Il teatro civile di Silvia Frasson: "Racconto di tutte le oppressioni"
Attrice di prosa e narratrice con una particolare modalità di creazionescritturarecitazione del racconto. Le due ‘anime’ convivono felicemente in Silvia Frasson, attrice e autrice toscana, cui è stato assegnata, con pieno merito, la 19esima edizione del "Premio Giacomo Matteotti – sezione Opere letterarie e teatrali" - prestigioso concorso organizzato dalla presidenza del Consiglio dei Ministri dedicato a testi che illustrano ideali di fratellanza tra i popoli, libertà e giustizia sociale. Lo spettacolo per cui è arrivato il riconoscimento è "Poveri noi – Storia di una famiglia nella tragedia della guerra" che l’attrice porterà in scena il 10 novembre al Teatro delle Arti di Lastra. Il 20 ottobre, invece, la cerimonia di premiazione fissata a Palazzo Chigi a Roma.

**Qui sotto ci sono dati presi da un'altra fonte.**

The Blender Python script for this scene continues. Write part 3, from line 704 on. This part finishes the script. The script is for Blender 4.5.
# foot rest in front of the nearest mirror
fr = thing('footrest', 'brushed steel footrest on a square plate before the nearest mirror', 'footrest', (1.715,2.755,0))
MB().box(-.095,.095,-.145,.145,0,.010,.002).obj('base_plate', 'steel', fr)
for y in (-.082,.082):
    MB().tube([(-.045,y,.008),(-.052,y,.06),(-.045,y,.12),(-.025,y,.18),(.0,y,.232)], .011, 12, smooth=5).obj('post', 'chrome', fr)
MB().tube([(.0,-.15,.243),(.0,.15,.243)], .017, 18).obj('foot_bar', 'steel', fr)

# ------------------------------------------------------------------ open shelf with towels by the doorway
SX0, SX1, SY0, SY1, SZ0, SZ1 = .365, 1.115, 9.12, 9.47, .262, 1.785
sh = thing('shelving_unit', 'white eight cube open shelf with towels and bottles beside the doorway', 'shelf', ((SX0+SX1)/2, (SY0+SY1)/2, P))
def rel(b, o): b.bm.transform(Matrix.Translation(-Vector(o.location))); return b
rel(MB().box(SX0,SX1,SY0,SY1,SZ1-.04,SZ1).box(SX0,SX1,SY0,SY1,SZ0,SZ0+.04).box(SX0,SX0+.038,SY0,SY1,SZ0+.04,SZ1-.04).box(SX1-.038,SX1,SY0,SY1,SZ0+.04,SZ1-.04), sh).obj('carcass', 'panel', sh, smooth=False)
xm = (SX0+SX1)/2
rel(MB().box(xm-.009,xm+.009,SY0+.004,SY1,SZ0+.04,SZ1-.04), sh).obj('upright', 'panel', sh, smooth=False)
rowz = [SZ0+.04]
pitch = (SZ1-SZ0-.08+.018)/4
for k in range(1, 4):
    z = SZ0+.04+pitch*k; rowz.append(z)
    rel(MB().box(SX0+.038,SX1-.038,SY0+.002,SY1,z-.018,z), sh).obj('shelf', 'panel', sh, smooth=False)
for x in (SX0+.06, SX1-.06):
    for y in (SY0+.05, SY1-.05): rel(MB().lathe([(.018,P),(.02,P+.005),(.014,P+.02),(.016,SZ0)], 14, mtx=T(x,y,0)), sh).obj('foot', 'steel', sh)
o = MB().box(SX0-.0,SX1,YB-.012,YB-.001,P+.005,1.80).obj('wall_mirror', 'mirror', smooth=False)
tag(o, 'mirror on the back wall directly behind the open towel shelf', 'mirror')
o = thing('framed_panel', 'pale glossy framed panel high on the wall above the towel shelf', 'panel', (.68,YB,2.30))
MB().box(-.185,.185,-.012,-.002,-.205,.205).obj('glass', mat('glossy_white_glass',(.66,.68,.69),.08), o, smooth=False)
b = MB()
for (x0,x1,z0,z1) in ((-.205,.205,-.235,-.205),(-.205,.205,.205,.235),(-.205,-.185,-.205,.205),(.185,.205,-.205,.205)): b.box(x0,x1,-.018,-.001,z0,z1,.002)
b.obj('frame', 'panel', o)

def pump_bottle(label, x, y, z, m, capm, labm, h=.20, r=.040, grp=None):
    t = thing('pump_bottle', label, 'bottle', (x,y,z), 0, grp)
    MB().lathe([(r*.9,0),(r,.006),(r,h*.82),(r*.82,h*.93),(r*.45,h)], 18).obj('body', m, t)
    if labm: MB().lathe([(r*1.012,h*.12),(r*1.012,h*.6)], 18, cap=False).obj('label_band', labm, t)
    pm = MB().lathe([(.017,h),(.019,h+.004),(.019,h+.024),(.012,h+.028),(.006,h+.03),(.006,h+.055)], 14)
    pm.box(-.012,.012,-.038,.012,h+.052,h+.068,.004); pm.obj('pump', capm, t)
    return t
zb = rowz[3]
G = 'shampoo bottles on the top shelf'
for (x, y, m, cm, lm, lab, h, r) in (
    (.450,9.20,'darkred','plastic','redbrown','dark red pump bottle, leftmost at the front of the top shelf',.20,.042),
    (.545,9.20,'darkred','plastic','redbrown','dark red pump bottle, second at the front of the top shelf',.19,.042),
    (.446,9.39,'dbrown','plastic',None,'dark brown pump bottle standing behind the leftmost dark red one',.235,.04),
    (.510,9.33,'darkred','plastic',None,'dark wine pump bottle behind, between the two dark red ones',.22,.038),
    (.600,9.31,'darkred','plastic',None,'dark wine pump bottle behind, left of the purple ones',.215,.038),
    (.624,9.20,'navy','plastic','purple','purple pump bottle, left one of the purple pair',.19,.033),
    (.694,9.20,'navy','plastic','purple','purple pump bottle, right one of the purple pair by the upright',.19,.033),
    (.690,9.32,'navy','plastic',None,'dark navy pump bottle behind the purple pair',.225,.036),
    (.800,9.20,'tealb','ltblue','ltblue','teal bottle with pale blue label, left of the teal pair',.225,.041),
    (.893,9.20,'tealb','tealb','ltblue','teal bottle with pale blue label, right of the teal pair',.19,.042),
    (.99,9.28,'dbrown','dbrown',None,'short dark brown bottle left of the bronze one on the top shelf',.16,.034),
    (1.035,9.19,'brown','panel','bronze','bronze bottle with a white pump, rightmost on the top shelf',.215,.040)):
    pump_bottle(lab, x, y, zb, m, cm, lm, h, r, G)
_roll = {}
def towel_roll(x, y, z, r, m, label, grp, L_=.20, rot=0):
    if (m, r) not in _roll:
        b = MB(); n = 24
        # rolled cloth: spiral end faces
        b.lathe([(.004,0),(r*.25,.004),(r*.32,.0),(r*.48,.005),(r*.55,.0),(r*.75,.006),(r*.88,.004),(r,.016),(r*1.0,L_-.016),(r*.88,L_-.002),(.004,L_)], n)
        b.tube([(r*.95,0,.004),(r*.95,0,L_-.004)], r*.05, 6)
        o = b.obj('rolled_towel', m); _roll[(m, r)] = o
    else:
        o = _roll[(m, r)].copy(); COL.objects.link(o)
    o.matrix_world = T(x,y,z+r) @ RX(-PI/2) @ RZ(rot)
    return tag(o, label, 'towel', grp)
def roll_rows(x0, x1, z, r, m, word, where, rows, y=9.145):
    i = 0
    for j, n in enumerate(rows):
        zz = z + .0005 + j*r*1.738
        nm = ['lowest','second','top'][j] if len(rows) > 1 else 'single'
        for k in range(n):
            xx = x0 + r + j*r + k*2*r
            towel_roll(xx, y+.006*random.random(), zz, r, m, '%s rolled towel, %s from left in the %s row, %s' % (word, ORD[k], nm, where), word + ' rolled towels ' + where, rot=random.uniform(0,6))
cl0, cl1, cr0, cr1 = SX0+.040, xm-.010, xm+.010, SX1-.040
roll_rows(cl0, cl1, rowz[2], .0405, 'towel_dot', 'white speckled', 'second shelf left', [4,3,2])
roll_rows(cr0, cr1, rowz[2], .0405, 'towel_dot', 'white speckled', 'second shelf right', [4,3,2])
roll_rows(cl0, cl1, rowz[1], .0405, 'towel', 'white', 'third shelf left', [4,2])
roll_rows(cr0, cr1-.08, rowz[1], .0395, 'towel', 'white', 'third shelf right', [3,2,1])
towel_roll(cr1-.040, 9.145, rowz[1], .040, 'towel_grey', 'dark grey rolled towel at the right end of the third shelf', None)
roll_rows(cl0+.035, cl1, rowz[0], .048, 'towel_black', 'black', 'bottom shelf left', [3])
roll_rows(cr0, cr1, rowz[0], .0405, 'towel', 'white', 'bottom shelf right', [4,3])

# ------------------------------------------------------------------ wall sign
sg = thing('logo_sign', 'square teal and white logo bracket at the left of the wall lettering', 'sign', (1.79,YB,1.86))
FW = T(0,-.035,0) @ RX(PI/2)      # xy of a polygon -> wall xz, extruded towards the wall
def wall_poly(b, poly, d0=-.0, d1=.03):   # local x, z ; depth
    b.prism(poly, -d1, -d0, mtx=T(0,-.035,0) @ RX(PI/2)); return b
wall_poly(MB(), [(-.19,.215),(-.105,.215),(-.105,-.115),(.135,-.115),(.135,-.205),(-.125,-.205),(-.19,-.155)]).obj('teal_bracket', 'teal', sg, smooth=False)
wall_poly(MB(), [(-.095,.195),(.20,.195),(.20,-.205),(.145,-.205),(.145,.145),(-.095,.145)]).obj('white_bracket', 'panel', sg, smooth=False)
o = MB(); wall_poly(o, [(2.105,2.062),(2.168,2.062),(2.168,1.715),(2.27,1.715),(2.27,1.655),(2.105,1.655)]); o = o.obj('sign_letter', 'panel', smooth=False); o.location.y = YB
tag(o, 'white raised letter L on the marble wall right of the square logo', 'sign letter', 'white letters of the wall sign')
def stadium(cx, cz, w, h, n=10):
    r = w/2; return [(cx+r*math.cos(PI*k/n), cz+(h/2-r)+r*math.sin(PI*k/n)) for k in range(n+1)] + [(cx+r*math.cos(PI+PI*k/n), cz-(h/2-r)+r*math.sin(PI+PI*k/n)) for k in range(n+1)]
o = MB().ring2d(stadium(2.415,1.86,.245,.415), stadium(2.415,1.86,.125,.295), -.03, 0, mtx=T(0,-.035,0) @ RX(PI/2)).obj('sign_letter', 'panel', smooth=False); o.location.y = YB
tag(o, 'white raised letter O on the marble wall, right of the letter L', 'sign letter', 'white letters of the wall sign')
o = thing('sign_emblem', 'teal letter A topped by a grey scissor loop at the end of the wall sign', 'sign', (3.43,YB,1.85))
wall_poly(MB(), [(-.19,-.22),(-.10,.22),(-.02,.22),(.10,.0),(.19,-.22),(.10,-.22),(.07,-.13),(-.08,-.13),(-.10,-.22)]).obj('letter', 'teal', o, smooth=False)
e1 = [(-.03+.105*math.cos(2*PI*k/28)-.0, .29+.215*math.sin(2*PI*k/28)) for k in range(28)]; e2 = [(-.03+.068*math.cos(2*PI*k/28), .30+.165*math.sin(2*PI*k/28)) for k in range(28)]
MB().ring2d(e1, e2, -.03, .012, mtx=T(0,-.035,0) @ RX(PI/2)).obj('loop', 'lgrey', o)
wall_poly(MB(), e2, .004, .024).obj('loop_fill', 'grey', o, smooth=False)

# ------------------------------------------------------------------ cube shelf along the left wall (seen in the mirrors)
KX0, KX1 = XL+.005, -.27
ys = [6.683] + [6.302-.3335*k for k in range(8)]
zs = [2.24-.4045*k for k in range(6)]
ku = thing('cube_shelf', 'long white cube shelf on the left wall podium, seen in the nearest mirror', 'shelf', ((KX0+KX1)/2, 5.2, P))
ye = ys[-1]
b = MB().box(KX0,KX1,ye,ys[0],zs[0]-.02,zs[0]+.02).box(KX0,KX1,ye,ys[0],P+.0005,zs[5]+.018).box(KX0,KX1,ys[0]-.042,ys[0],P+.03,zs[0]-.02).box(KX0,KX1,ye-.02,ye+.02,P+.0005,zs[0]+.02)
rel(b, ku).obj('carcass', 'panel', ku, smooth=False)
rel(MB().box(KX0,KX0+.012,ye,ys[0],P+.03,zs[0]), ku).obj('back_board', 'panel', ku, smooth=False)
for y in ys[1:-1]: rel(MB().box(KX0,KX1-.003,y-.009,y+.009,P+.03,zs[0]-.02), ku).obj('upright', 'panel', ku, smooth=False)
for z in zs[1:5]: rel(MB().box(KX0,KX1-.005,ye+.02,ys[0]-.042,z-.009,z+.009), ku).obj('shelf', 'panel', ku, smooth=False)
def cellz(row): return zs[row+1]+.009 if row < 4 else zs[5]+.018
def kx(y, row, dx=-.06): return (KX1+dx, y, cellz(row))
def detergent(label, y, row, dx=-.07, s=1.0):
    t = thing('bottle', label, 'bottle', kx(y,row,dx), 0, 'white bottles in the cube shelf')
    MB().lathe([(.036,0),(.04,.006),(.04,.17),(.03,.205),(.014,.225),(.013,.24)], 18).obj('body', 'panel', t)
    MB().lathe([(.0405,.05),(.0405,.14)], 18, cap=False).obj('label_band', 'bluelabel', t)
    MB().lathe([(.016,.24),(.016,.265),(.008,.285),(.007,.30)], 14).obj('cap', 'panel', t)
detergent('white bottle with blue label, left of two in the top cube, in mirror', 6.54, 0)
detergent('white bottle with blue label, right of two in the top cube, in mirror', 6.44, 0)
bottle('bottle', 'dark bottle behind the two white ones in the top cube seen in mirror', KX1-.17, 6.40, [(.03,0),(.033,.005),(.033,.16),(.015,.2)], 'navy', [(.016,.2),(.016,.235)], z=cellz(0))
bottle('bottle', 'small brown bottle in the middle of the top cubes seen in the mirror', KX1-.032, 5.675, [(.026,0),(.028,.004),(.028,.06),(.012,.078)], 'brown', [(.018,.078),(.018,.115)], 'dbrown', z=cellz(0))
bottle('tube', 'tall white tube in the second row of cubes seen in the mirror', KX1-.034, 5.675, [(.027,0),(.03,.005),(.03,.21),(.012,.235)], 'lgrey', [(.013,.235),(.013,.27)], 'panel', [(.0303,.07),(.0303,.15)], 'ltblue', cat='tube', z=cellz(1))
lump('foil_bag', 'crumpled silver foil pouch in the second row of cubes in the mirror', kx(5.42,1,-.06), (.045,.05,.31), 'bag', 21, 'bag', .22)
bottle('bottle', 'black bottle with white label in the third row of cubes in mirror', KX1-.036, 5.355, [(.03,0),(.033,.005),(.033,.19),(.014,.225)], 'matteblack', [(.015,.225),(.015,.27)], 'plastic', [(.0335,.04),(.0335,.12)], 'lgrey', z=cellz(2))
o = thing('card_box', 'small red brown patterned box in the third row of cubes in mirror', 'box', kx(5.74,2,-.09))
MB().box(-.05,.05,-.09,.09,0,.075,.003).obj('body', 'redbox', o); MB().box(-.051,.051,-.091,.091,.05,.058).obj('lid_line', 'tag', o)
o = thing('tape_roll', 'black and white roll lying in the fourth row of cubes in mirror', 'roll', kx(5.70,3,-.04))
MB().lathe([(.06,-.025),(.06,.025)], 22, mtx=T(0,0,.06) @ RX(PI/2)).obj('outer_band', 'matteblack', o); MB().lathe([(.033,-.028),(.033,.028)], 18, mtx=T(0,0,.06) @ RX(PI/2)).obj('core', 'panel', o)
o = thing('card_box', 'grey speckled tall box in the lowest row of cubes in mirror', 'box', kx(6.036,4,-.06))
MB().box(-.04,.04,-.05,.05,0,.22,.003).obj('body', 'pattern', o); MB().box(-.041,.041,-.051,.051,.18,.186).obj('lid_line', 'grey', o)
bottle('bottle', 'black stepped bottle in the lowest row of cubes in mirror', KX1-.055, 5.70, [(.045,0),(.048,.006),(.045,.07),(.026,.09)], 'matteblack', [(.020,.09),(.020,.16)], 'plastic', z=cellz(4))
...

Ci racconta come è nato questo testo?
"In occasione di uno spettacolo che è stato prodotto dal Teatro delle Temperie di Calcara. Il direttore artistico del teatro e regista Andrea Lupo, che conosce bene il mio lavoro e lo segue, l’anno scorso mi ha chiamato e mi ha detto che gli sarebbe piaciuto se fossi stata io a raccontare la storia, legata a Calcara, di Gabriella Degli Esposti, antifascista e partigiana con il nome di Balella, medaglia d’oro al Valor militare alla Memoria, e della sua famiglia. Ho cominciato a lavorare su questa vicenda e la cosa che ha fatto la differenza è che ho potuto contare sulla testimonianza diretta della figlia di Gabriella, Savina, oggi 90enne ma attivissima tanto da portare ancora la sua testimonianza nelle scuole".
Lo spettacolo, infatti, è raccontato attraverso gli occhi della piccola Savina, perché?
"Prima di tutto perché lei, piccolissima, era presente quando la madre, è stata portata via, il 13 dicembre 1944, in seguito a un rastrellamento dei tedeschi. Un avvenimento che Savina rivive come fosse accaduto ieri, con lo stesso dolore. Quando organizzavo il materiale e pensavo a come proporre la storia la prima idea che mi è venuta è stato di farlo attraverso i suoi occhi. Questo, fra l’altro, ha portato a fare in modo che il linguaggio usato fosse semplice, di una bambina appunto".
La storia è circostanziata perché si riferisce a una vicenda puntuale ma si può parlare di un dolore universale?
"Sì, con il regista Andrea Lupo abbiamo deciso di eliminare a livello del testo parole specifiche, per esempio fascismo, per permettere di rendere il linguaggio universale e di parlare non solo di quella guerra ma di tutte le guerre, di tutte le oppressioni, di tutte le famiglie distrutte".
Oltre a questo spettacolo quali sono i suoi prossimi impegni?
"A febbraio sarò alla biblioteca di Sesto per una ripresa, in forma di lettura, dello spettacolo tratto da Le Voci della sera di Natalia Ginzburg con cui andrò a Roma, al Teatro Fortezza Est sempre a febbraio. Continua poi la tournée dello spettacolo sull’affido che riproporrò, il 21 ottobre, a Firenze".